One recurring theme I've seen in Japanese media is how excess power can leave you isolated from the people around you. People start looking up to you as an Idol, and that prevents them from connecting to you as a person. Considering Sephiroths career at this point Cloud is probably one of the few people in all of Shinra who will talk to him as anything resembling an equal.
So, on the one hand, you using the word Idol made me think of Idol Culture in general and how it isolates the individual it is centred on, to the point they can't live their own lives because the Idol image is so important. I then thought how that applied to Sephiroth and it honestly tracks pretty well.
My mind also went to Sephiroth dressed up as a cutesy Idol prancing around on stage singing musical numbers. I can't get that image out of my head.
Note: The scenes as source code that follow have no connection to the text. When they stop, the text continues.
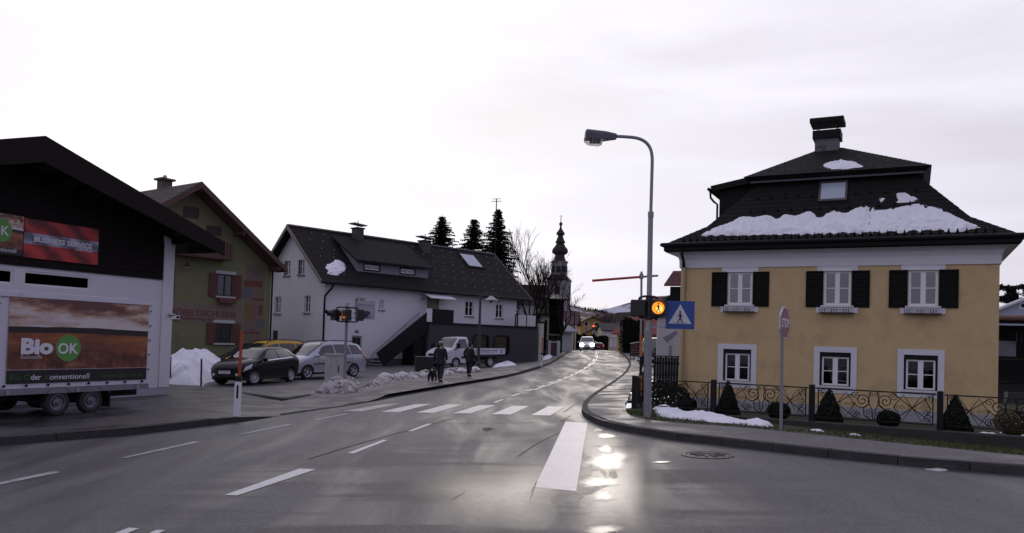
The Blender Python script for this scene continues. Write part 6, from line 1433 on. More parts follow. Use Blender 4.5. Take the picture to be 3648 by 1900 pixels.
hd = (-.57, -.82); p = back_from_front_wheel(G(1091, 1353), hd, -.80, .95)
make_car('silver_minivan', 'silver minivan with roof rails parked behind the grey utility cabinet', VAN, M_csilver, p, hd, .95, 3.78, .33, rails=True, ws=(.215, .40), sw=((.29, .40, .555, .54), (.57, .555, .76, .745)), third=(.775, .76, .925, .885), spokes=5)
hd = (-.62, -.78); pc = AT(800, 1340, 37.0); p = Vector((pc.x, pc.y, 0))
make_car('yellow_estate_car', 'yellow estate car with black roof rails half hidden behind the black hatchback', scaled(VAN, 4.55, 1.74, .89), M_cyellow, p, hd, .9, 3.55, .32, rails=True, ws=(.215, .40), sw=((.29, .40, .555, .54), (.57, .555, .76, .745)), third=(.775, .76, .925, .885))
hd = (-.62, -.78); pc = AT(772, 1325, 41.5)
make_car('dark_parked_car', 'dark car behind the snow heap next to the yellow estate', scaled(VAN, 4.4, 1.66, .88), M_cdark, Vector((pc.x, pc.y, 0)), hd, .9, 3.45, .32, ws=(.215, .40))
M_beam = glow('lit_headlamp', (1.0, .95, .86), 30.0); M_tail_on = glow('lit_tail_lamp', (1.0, .04, .02), 1.6)
c = G(2091, 1251.5); make_car('white_offroad_car', 'pale off-road car driving towards the camera with headlights on', scaled(VAN, 4.6, 1.80, .93), M_cwhite, Vector((c.x, c.y, 0)), (-.10, -1), .95, 3.6, .36, lit=M_beam, ws=(.215, .40))
for sd in (1, -1): MB().lathe([(.19, 0), (.15, .03), (0, .05)], 14, Matrix.Translation((-.03, sd * .62, .80)) @ Matrix.Rotation(R(-90), 4, 'Y')).build('headlight', M_beam, bpy.data.objects['white_offroad_car'])  # bright discs added over the lamps for their wide glow
c = Vector((14.9, 131, 0)); make_car('red_tailed_car', 'small dark car driving away over the crest with red tail lamps', scaled(HATCH, 4.0, 1.5, .86), M_cred, c + Vector((.08, 4, 0)), (.10, 1), .74, 3.24, .30, tail_lit=M_tail_on)
# flatbed truck before the annex
hd = (-.67, -.74); tk = thing('flatbed_truck', 'white flatbed truck with lettered drop side parked before the grey annex', 'truck')
CAB = [(0, .42, .78, .86, .66, .70, .62), (.08, .34, .92, 1.04, .84, .86, .74), (.30, .32, 1.06, 1.16, .93, .94, .80), (.60, .32, 1.16, 1.27, .96, .97, .82), (.80, .32, 1.20, 1.42, .96, .98, .80), (1.25, .32, 1.22, 1.86, .96, .98, .74), (1.45, .32, 1.22, 1.96, .96, .98, .72), (1.9, .32, 1.22, 1.99, .96, .98, .72), (2.22, .34, 1.22, 1.97, .95, .97, .71), (2.26, .40, 1.22, 1.92, .90, .93, .66)]
S = CarShape(CAB); S.body(M_cwhite, tk, (1.0,), .40, .86); S.across('windscreen', M_cg, tk, .68, 1.32, 5.12)
for sd in (1, -1):
    S.patch('window', M_cg, tk, .98, 1.38, 2.05, 2.02, 4.10, 4.86, sd); S.patch('window', M_cg, tk, .78, 1.05, 1.0, 1.2, 3.85, 4.35, sd)
    S.patch('headlight', M_lens, tk, .05, .12, .28, .36, 3.4, 4.15, sd); S.patch('side_moulding', M_darkpl, tk, 1.42, 1.42, 2.2, 2.2, 2.5, 2.75, sd)
    p = S.P(.98, 4.1, sd); MB().box(-.06, .06, -.12, .12, -.17, .17, Matrix.Translation(p + Vector((0, sd * .22, .18)))).build('mirror', M_darkpl, tk)
    for x in (1.0, 4.15): car_wheel(tk, x, sd * .84, .34, sd, pm('truck_rim', (.55, .55, .57), .4, .1, 5), 0, 6)
MB().box(-.04, .10, -.6, .6, .42, .72).build('bumper', M_darkpl, tk); MB().box(-.03, .07, -.5, .5, .80, .95).build('grille', M_darkpl, tk)
for y in (-.42, .34): MB().box(2.0, 5.35, y, y + .08, .50, .68).build('chassis_rail', M_black, tk)
bd = MB().box(2.36, 5.45, -1.02, 1.02, .82, .90).build('load_bed', M_darkpl, tk)
M_drop = pm('white_drop_side', (.55, .56, .62), .5, .06, 4)
for y0, y1 in ((-1.05, -1.02), (1.02, 1.05)): MB().box(2.36, 5.45, y0, y1, .84, 1.24).build('drop_side', M_drop, bd)
MB().box(5.45, 5.48, -1.05, 1.05, .84, 1.24).build('tailboard', M_drop, bd); MB().box(2.33, 2.36, -1.05, 1.05, .84, 1.5).build('headboard', M_drop, bd)
def tside(body, x0, w, z, sz, mat): return text('lettering', body, sz, mat, bd, Matrix.Translation((x0, 1.056, z)) @ Matrix.Rotation(math.pi, 4, 'Z') @ FACE, width=w)
M_btext = pm('grey_blue_print', (.13, .15, .26), .5, .1, 4)
SDY = 1
def side_text(body, xl, w, z, sz, mat):
    # on the side whose outward normal is +y, text runs towards -x when seen from outside
    return text('lettering', body, sz, mat, bd, Matrix.Translation((xl, 1.056, z)) @ Matrix.Rotation(math.pi, 4, 'Z') @ FACE, width=w)
def side_text_l(body, xl, w, z, sz, mat): return text('lettering', body, sz, mat, bd, Matrix.Translation((xl, -1.056, z)) @ FACE, width=w, bold=.004)
for f in (side_text_l,):
    f('climaccess mandl', 3.15, 1.55, 1.06, .17, M_btext); f('klima  heizung  bad', 3.15, 1.3, .93, .09, pm('pale_grey_print', (.35, .36, .4), .5, .1, 4))
for xl in (2.62, 5.02):
    mb = MB().bar((xl, -1.057, .93), (xl, -1.057, 1.08), .003, .035).bar((xl + .09, -1.057, .93), (xl + .09, -1.057, 1.0), .003, .09).bar((xl + .06, -1.057, 1.05), (xl + .24, -1.057, 1.17), .003, .035).bar((xl + .08, -1.057, 1.19), (xl + .20, -1.057, 1.05), .003, .035); mb.build('logo', M_blk, bd)
p = back_from_front_wheel(G(1620, 1313.5), hd, -.84, 1.0); stand(tk, p, hd)
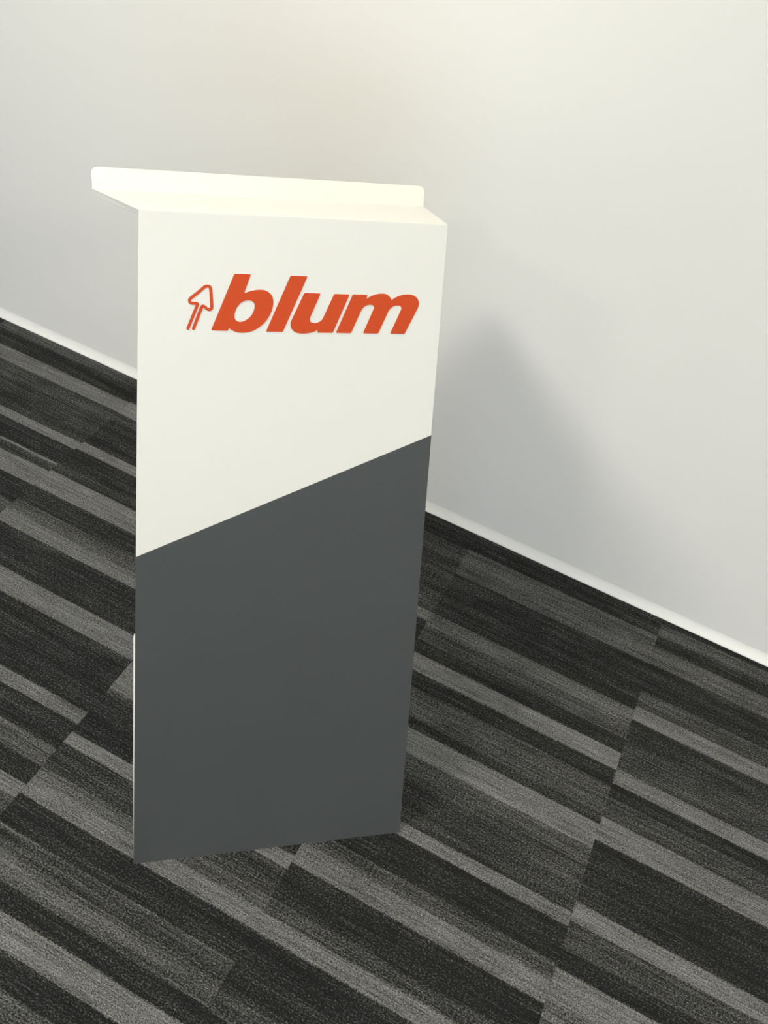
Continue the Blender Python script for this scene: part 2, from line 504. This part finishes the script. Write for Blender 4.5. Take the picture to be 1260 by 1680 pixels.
# outlined arrow before the word: one stroke of even width with round ends
pts = [Vector(p) for p in LOGO['arrow']]
sm = []
for i in range(len(pts) - 1):
    p0, p1, p2, p3 = pts[max(i - 1, 0)], pts[i], pts[i + 1], pts[min(i + 2, len(pts) - 1)]
    for j in range(4):
        w = j / 4
        sm.append(0.5 * (2 * p1 + (p2 - p0) * w + (2 * p0 - 5 * p1 + 4 * p2 - p3) * w * w + (3 * p1 - p0 - 3 * p2 + p3) * w ** 3))
sm.append(pts[-1])
HW = 0.00182
lft, rgt = [], []
for i, p in enumerate(sm):
    d = (sm[min(i + 1, len(sm) - 1)] - sm[max(i - 1, 0)]).normalized()
    nrm = Vector((-d.y, d.x))
    lft.append(p + nrm * HW)
    rgt.append(p - nrm * HW)


def cap(p, d):
    nrm = Vector((-d.y, d.x))
    return [p + (nrm * math.cos(t) + d * math.sin(t)) * HW for t in [math.pi * i / 8 for i in range(1, 8)]]


v, f = [], []
for p in zip(lft, rgt):
    v += list(p)
for i in range(len(sm) - 1):
    f.append((2 * i, 2 * i + 1, 2 * i + 3, 2 * i + 2))
e_end = cap(sm[-1], (sm[-1] - sm[-2]).normalized())
s = len(v)
v += e_end
L0 = 2 * (len(sm) - 1)
f.append(tuple([L0 + 1, *reversed(range(s, s + len(e_end))), L0]))
e_st = cap(sm[0], (sm[0] - sm[1]).normalized())
s = len(v)
v += e_st
f.append(tuple([0, *reversed(range(s, s + len(e_st))), 1]))
n = len(v)
v3 = [pn * 0.0006 + ex * p.x + pu * p.y for p in v]
arrow = mesh_obj('arrow_emblem', v3, f, M_ORANGE, front)
bm = bmesh.new()
bm.from_mesh(arrow.data)
for fc in bm.faces:
    fc.normal_update()
if sum(fc.normal.dot(pn) for fc in bm.faces) < 0:
    bmesh.ops.reverse_faces(bm, faces=bm.faces[:])
geom = bmesh.ops.extrude_face_region(bm, geom=bm.faces[:])
bmesh.ops.translate(bm, vec=-pn * 0.0005, verts=[q for q in geom['geom'] if isinstance(q, bmesh.types.BMVert)])
bmesh.ops.recalc_face_normals(bm, faces=bm.faces)
bm.to_mesh(arrow.data)
bm.free()
arrow['label'] = 'orange outlined arrow pointing up to the right'
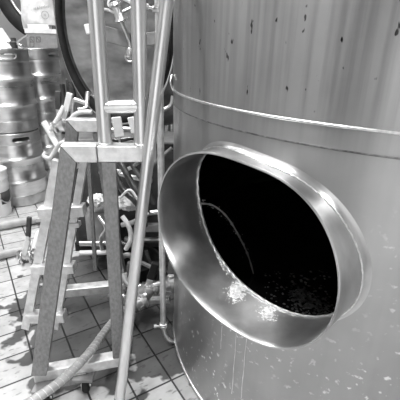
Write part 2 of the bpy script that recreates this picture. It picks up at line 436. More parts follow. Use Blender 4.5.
# ------------------------------------------------------------------ kegs
def keg_mesh_body(h=.59, r=.197):
    pr = [(0, .045), (r * .80, .045), (r * .93, .062), (r * .99, .09), (r, .12)]
    for zc in (.20, .385):
        pr += [(r, zc - .022), (r + .007, zc - .012), (r + .013, zc), (r + .007, zc + .012), (r, zc + .022)]
    pr += [(r, .47), (r * .99, .50), (r * .93, .525), (r * .7, .54), (r * .2, .545), (0, .545)]
    return lathe(B(), pr, seg=72)
def chime(z0, z1, r, holes=()):
    bm = B(); n, mz = 120, 14; g = []
    for j in range(mz + 1):
        z = z0 + (z1 - z0) * j / mz; row = []
        for i in range(n):
            a = 2 * PI * i / n; row.append(bm.verts.new((r * math.cos(a), r * math.sin(a), z)))
        g.append(row)
    for j in range(mz):
        for i in range(n):
            a = 2 * PI * (i + .5) / n; z = z0 + (z1 - z0) * (j + .5) / mz; cut = False
            for ha in holes:
                d = (a - ha + PI) % (2 * PI) - PI; u = abs(d * r); v = abs(z - (z0 + z1) / 2)
                if (u / .058) ** 4 + (v / .017) ** 4 < 1: cut = True
            if not cut: bm.faces.new((g[j][i], g[j][(i + 1) % n], g[j + 1][(i + 1) % n], g[j + 1][i]))
    return bm
def make_keg(label, holes):
    k = thing('beer_keg', label, 'keg', group='stacked steel beer kegs')
    obj('keg_body', keg_mesh_body(), M['keg'], k)
    obj('top_chime', chime(.50, .578, .1955, holes), M['keg_band'], k, solid=.003)
    obj('chime_rim', lathe(B(), torus_prof(.1945, .006, .582), seg=72, closed=True), M['keg'], k)
    obj('bottom_chime', lathe(B(), [(.1935, .008), (.1975, .006), (.1985, .03), (.1985, .075), (.196, .085), (.193, .085), (.194, .03)], seg=72, closed=True), M['keg_band'], k)
    obj('keg_valve', lathe(B(), [(0, .54), (.03, .54), (.03, .57), (.02, .575), (0, .575)], seg=32), M['keg_band'], k)
    return k
k0 = make_keg('upper steel keg at the left edge with a hand slot in its top band', (0, PI, PI / 2, -PI / 2))
def dup(o, loc, rz, label):
    r = o.copy(); C.objects.link(r); r.location = loc; r.rotation_euler = (0, 0, rz); r['label'] = label
    for ch in o.children:
        c = ch.copy(); C.objects.link(c); c.parent = r; c.matrix_parent_inverse = Matrix()
    return r
for ch in k0.children: ch.matrix_parent_inverse = Matrix()
KL, KR = (-1.492, 2.92), (-1.393, 3.328)
k0.location = (KL[0], KL[1], .591); k0.rotation_euler = (0, 0, .69)
dup(k0, (KL[0], KL[1], 0), .74, 'lower steel keg standing on the floor behind the white bucket')
dup(k0, (KR[0], KR[1], .591), -.39, 'upper steel keg carrying the cardboard box')
dup(k0, (KR[0], KR[1], 0), .9, 'lower steel keg mostly hidden behind the white hose, under the box stack')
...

So uh, in the politest possible way, screw you for that.
Also I now feel like it would be absolutely on brand for Shinra to have an exploitative Idol industry, and the only reason they don't is they never thought about it.
So, on the one hand, you using the word Idol made me think of Idol Culture in general and how it isolates the individual it is centred on, to the point they can't live their own lives because the Idol image is so important. I then though how that applied to Sephiroth and it honestly tracks pretty well.
My mind also went to Sephiroth dressed up as a cutesy Idol prancing around on stage singing musical numbers. I can't get that image out of my head. So uh, in the politest possible way, screw you for that.
Also I now feel like it would be absolutely on brand for Shinra to have an exploitative Idol industry, and the only reason they don't is they never thought about it.